## OBJECTIVE
Produce an exact copy of the lines below that run from the line containing "Build this scene" to the line containing "rad = math.radians", inclusive; any picture is omitted.

## DATASET EXTRACT
____________

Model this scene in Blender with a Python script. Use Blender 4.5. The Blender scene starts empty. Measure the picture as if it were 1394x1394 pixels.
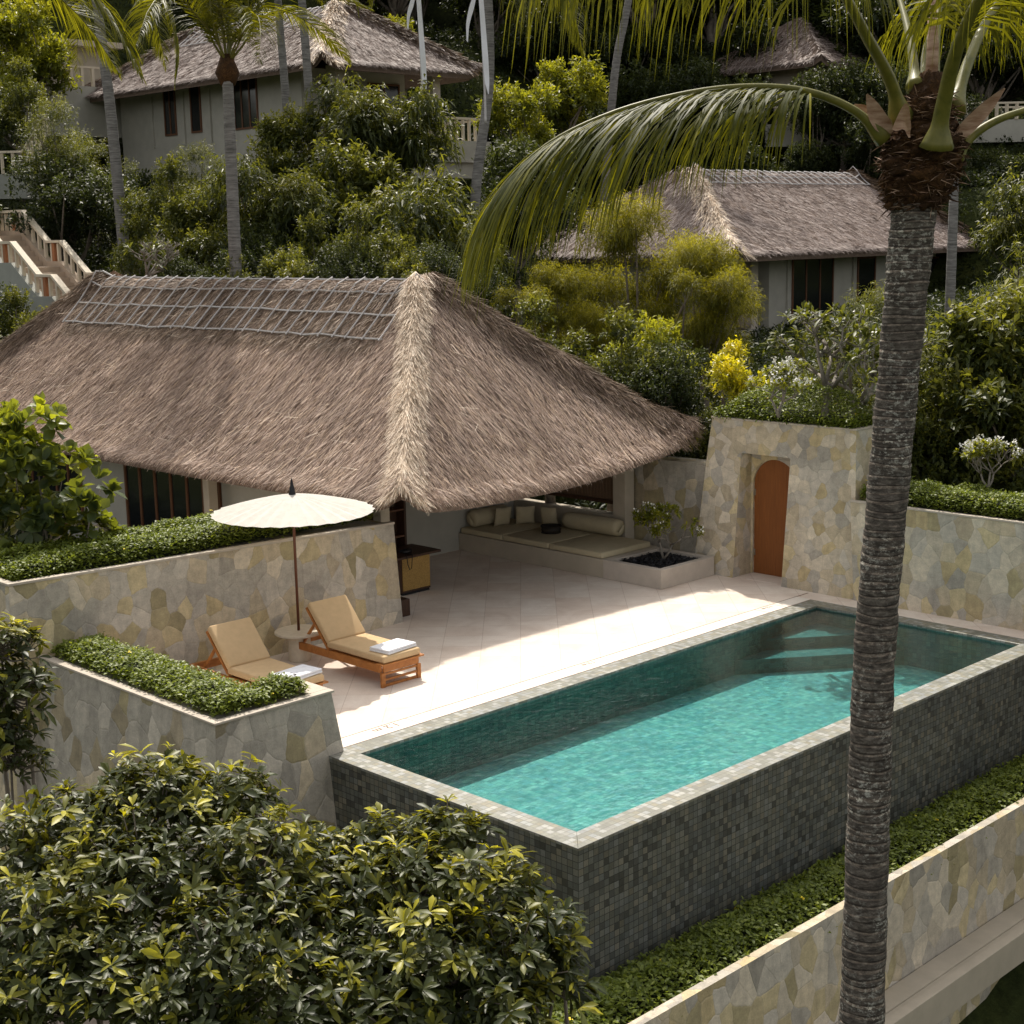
import bpy, math, random
import numpy as np
from mathutils import Vector, Matrix
rng = np.random.default_rng(7)
random.seed(7)
sc = bpy.context.scene
COL = sc.collection
PI = math.pi

# ------------------------------------------------------------------ camera
F, YAW, PITCH, ROLL = 2048.68, 0.7958, 0.1832, -0.0208
CAM = np.array([-10.98411, -10.318835, 6.44])
_d = np.array([math.cos(YAW)*math.cos(PITCH), math.sin(YAW)*math.cos(PITCH), -math.sin(PITCH)])
_r = np.array([math.sin(YAW), -math.cos(YAW), 0.0])
_u = np.cross(_r, _d)
_R = math.cos(ROLL)*_r + math.sin(ROLL)*_u
_U = -math.sin(ROLL)*_r + math.cos(ROLL)*_u

def ray(x, y):
    return _d + _R*(x-697)/F - _U*(y-697)/F

def at(x, y, z=None, X=None, Y=None, D=None):
    """world point seen in the photograph's pixel x, y on a plane or at a depth"""
    v = ray(x, y)
    if z is not None: t = (z-CAM[2])/v[2]
    elif X is not None: t = (X-CAM[0])/v[0]
    elif Y is not None: t = (Y-CAM[1])/v[1]
    else: t = D
    return CAM + v*t

camd = bpy.data.cameras.new('camera')
cam = bpy.data.objects.new('camera', camd)
COL.objects.link(cam)
m = Matrix(((_R[0], _U[0], -_d[0], CAM[0]), (_R[1], _U[1], -_d[1], CAM[1]), (_R[2], _U[2], -_d[2], CAM[2]), (0, 0, 0, 1)))
cam.matrix_world = m
camd.sensor_width = 36.0
camd.lens = 36.0*F/1394.0
camd.clip_start = 0.1
camd.clip_end = 2000
sc.camera = cam
sc.render.engine = 'CYCLES'
sc.view_settings.view_transform = 'Standard'
sc.view_settings.look = 'None'
sc.view_settings.exposure = 0
sc.cycles.max_bounces = 8
sc.cycles.diffuse_bounces = 4
sc.cycles.glossy_bounces = 3
sc.cycles.transmission_bounces = 6
sc.cycles.transparent_max_bounces = 8
sc.cycles.use_denoising = True
sc.cycles.sample_clamp_indirect = 6

# ------------------------------------------------------------------ light
SUN_AZ, SUN_EL = math.radians(53.6), math.radians(54.0)
w = bpy.data.worlds.new('World'); sc.world = w; w.use_nodes = True
nt = w.node_tree
sky = nt.nodes.new('ShaderNodeTexSky'); sky.sky_type = 'NISHITA'; sky.sun_disc = False
sky.sun_elevation = SUN_EL; sky.sun_rotation = PI/2 - SUN_AZ
sky.dust_density = 3.0; sky.air_density = 1.0; sky.ozone_density = 1.0
bg = nt.nodes['Background']; bg.inputs['Strength'].default_value = 0.15
hs = nt.nodes.new('ShaderNodeHueSaturation'); hs.inputs['Saturation'].default_value = .18; hs.inputs['Value'].default_value = 1.45
mxw = nt.nodes.new('ShaderNodeMix'); mxw.data_type = 'RGBA'; mxw.blend_type = 'MULTIPLY'; mxw.inputs[0].default_value = 1; mxw.inputs[7].default_value = (1.03, .995, .94, 1)
nt.links.new(sky.outputs[0], hs.inputs['Color']); nt.links.new(hs.outputs[0], mxw.inputs[6]); nt.links.new(mxw.outputs[2], bg.inputs[0])
sl = bpy.data.lights.new('sun', 'SUN'); sl.energy = 4.7; sl.angle = math.radians(0.6); sl.color = (1.0, 0.925, 0.81)
so = bpy.data.objects.new('sun', sl); COL.objects.link(so)
sv = Vector((math.cos(SUN_AZ)*math.cos(SUN_EL), math.sin(SUN_AZ)*math.cos(SUN_EL), math.sin(SUN_EL)))
so.rotation_euler = sv.to_track_quat('Z', 'Y').to_euler(); so.location = (30, 40, 60)

# ------------------------------------------------------------------ node helpers
class NT:
    def __init__(s, name):
        s.m = bpy.data.materials.new(name); s.m.use_nodes = True
        s.t = s.m.node_tree; s.t.nodes.clear()
        s.out = s.t.nodes.new('ShaderNodeOutputMaterial')
    def n(s, typ, **kw):
        nd = s.t.nodes.new('ShaderNode'+typ)
        ins = kw.pop('i', {})
        for k, v in kw.items(): setattr(nd, k, v)
        for k, v in ins.items():
            if hasattr(v, 'links') or isinstance(v, bpy.types.NodeSocket): s.t.links.new(v, nd.inputs[k])
            else: nd.inputs[k].default_value = v
        return nd
    def math(s, op, a, b=None, c=None, clamp=False):
        i = {0: a}
        if b is not None: i[1] = b
        if c is not None: i[2] = c
        nd = s.n('Math', operation=op, i=i); nd.use_clamp = clamp
        return nd.outputs[0]
    def mix(s, f, a, b, bt='MIX'):
        nd = s.n('Mix', data_type='RGBA', blend_type=bt, i={0: f})
        for k, v in ((6, a), (7, b)):
            if isinstance(v, bpy.types.NodeSocket): s.t.links.new(v, nd.inputs[k])
            else: nd.inputs[k].default_value = tuple(v)+(1,) if len(v) == 3 else v
        return nd.outputs[2]
    def ramp(s, f, stops, interp='LINEAR'):
        nd = s.n('ValToRGB', i={0: f}); cr = nd.color_ramp; cr.interpolation = interp
        while len(cr.elements) < len(stops): cr.elements.new(0.5)
        for e, (p, c) in zip(cr.elements, stops):
            e.position = p; e.color = tuple(c)+(1,) if len(c) == 3 else c
        return nd.outputs[0]
    def noise(s, vec, scale, detail=4, rough=0.55, dist=0.0, out=0):
        i = {'Scale': scale, 'Detail': detail, 'Roughness': rough, 'Distortion': dist}
        if vec is not None: i['Vector'] = vec
        return s.n('TexNoise', i=i).outputs[out]
    def co(s, kind='Object'): return s.n('TexCoord').outputs[kind]
    def scale(s, vec, v):
        return s.n('Mapping', i={'Vector': vec, 'Scale': v}).outputs[0]
    def bump(s, h, strength=0.3, dist=0.01):
        return s.n('Bump', i={'Height': h, 'Strength': strength, 'Distance': dist}).outputs[0]
    def pbr(s, col, rough=0.7, normal=None, spec=0.4, **kw):
        i = {'Base Color': col if isinstance(col, bpy.types.NodeSocket) else tuple(col)+(1,), 'Roughness': rough, 'Specular IOR Level': spec}
        if normal is not None: i['Normal'] = normal
        i.update(kw)
        return s.n('BsdfPrincipled', i=i).outputs[0]
    def done(s, sh):
        s.t.links.new(sh, s.out.inputs[0]); return s.m

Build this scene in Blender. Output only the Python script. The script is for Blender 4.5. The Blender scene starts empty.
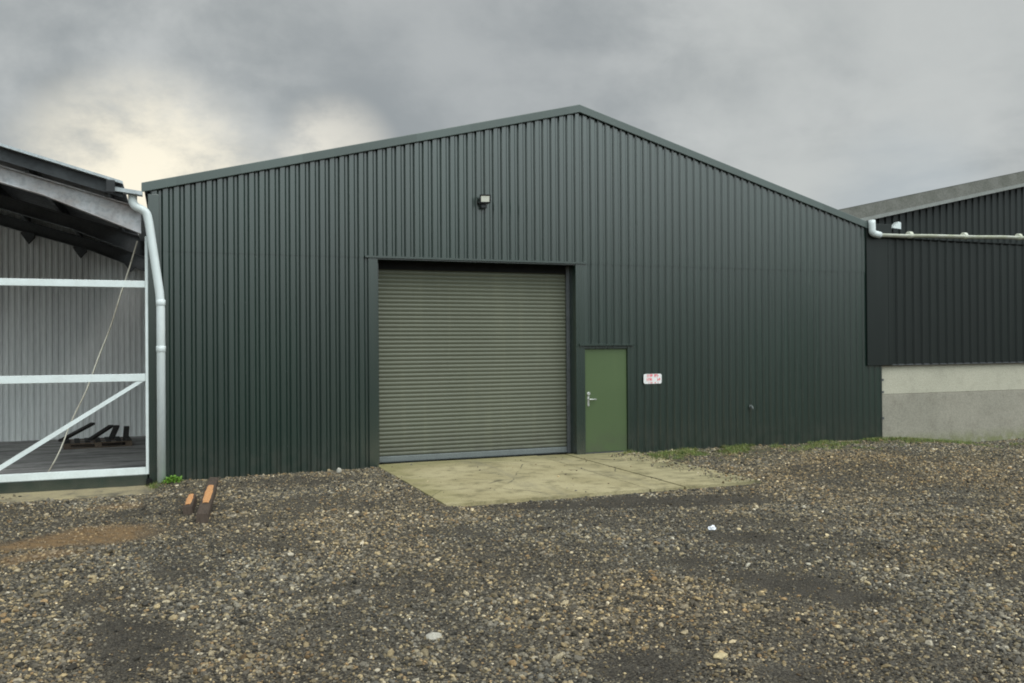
import bpy, math, random
import numpy as np
from mathutils import Vector, Matrix, noise as mnoise

random.seed(7)
RNG = np.random.default_rng(11)
scn = bpy.context.scene
COL = scn.collection
rad = math.radians

# ------------------------------------------------------------------ materials
class NT:
    def __init__(s, nt):
        s.nt = nt; s.n = nt.nodes; s.l = nt.links
    def node(s, t, **kw):
        nd = s.n.new(t)
        ins = kw.pop('ins', {})
        for k, v in kw.items(): setattr(nd, k, v)
        for k, v in ins.items(): s.set(nd.inputs[k], v)
        return nd
    def set(s, sock, v):
        if isinstance(v, bpy.types.NodeSocket): s.l.new(v, sock)
        elif isinstance(v, (tuple, list)) and len(v) == 3 and sock.type == 'RGBA': sock.default_value = (*v, 1)
        else: sock.default_value = v
    def math(s, op, a, b=0.0, clamp=False):
        nd = s.n.new('ShaderNodeMath'); nd.operation = op; nd.use_clamp = clamp
        s.set(nd.inputs[0], a); s.set(nd.inputs[1], b); return nd.outputs[0]
    def mix(s, f, a, b, mode='MIX'):
        nd = s.n.new('ShaderNodeMix'); nd.data_type = 'RGBA'; nd.blend_type = mode
        s.set(nd.inputs[0], f); s.set(nd.inputs[6], a); s.set(nd.inputs[7], b); return nd.outputs[2]
    def noise(s, vec, scale, detail=4, rough=.55):
        nd = s.n.new('ShaderNodeTexNoise')
        nd.inputs['Scale'].default_value = scale; nd.inputs['Detail'].default_value = detail
        nd.inputs['Roughness'].default_value = rough
        if vec is not None: s.l.new(vec, nd.inputs['Vector'])
        return nd.outputs['Fac']
    def ramp(s, f, lo, hi, a=0.0, b=1.0):
        nd = s.n.new('ShaderNodeMapRange'); nd.clamp = True; nd.interpolation_type = 'SMOOTHSTEP'
        s.set(nd.inputs[0], f); s.set(nd.inputs[1], lo); s.set(nd.inputs[2], hi); s.set(nd.inputs[3], a); s.set(nd.inputs[4], b)
        return nd.outputs[0]
    def coords(s, scale=(1, 1, 1)):
        t = s.n.new('ShaderNodeNewGeometry')
        m = s.n.new('ShaderNodeMapping'); m.inputs['Scale'].default_value = scale
        s.l.new(t.outputs['Position'], m.inputs['Vector']); return m.outputs[0]

def new_mat(name):
    m = bpy.data.materials.new(name); m.use_nodes = True
    t = NT(m.node_tree); b = m.node_tree.nodes['Principled BSDF']
    return m, t, b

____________

## REPLY TO THE EXERCISE
Build this scene in Blender. Output only the Python script. The script is for Blender 4.5. The Blender scene starts empty.
import bpy, math, random
import numpy as np
from mathutils import Vector, Matrix, noise as mnoise

random.seed(7)
RNG = np.random.default_rng(11)
scn = bpy.context.scene
COL = scn.collection
rad = math.radians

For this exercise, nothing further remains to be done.